Most children learn about the facts of life from birds and bees. The present author's wisdom in this crucial area came from hearing stories about the private lives of elephants (of which his family owned seventeen). Dr Lahiri-Choudhury was fed elephant's milk as a child, and though he graduated to other liquids by and by, those first draughts infused him with at least one passion that might appropriately be termed elephantine.
Dhriti K. Lahiri-Choudhury grew up in Mymensingh district, now in Bangladesh, inhabiting a near mythic feudal world of household elephants, shikar, Indian classical music, and good food. The partition of his country ended this lifestyle, but not his obsession with elephant.
Over seventy years he trawled the forests of Lower Assam, Barak Valley, West Bengal, Meghalaya. Arunachal Pradesh and Orissa, as well as Uttaranchal, Mudumalai, Bandipur, and Periyar. His experience with elephants includes tracking them in undivided Assam, penetrating remote areas in pursuit of declared mankilling rogues He surveyed the status and distribution of elephants, studied man-elephant conflicts, and analysed the problems of managing elephants in the wild. He journeyed over thousands of miles of hazardous roads and walked through the north-eastern forests of India, learning to read the language of the jungle. His acquaintance with wild elephants, some of them man-killer, was sometimes from as close as a few feet.

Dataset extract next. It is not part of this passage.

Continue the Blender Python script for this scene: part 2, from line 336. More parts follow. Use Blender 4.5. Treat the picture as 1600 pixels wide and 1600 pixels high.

For those who have wondered where Jim Corbett's descendants are, here is the answer. This book is in the best tradition of writing about animals: a wildlife memoir peppered with anecdotes, shot through with humour and irony, perfectly combining story-telling and scholarship.
Back of the Book
Dhriti K. Lahiri-Choudhury is an unlikely elephant expert. He has a Ph. D. in English Literature from Leeds University. He was Professor and Head, Department of English, Rabindra Bharati University, Calcutta. In his parallel life as elephant specialist, he is a member of the Asian Elephant Specialist Group of the International Union for Conservation of Nature (IUCN). He was a member of the task force outlining Indian's 'Project Elephant', and, later, its coordinator for eastern and north-eastern India. He writes in both English and Bengali. His published work on elephants includes (as editor) the great Indian Elephant Book' (in Bengali) Hati O Banjangaler Katha (Tales of Elephants and Forests); as well as technical manuals, scientific reports, and popular writings.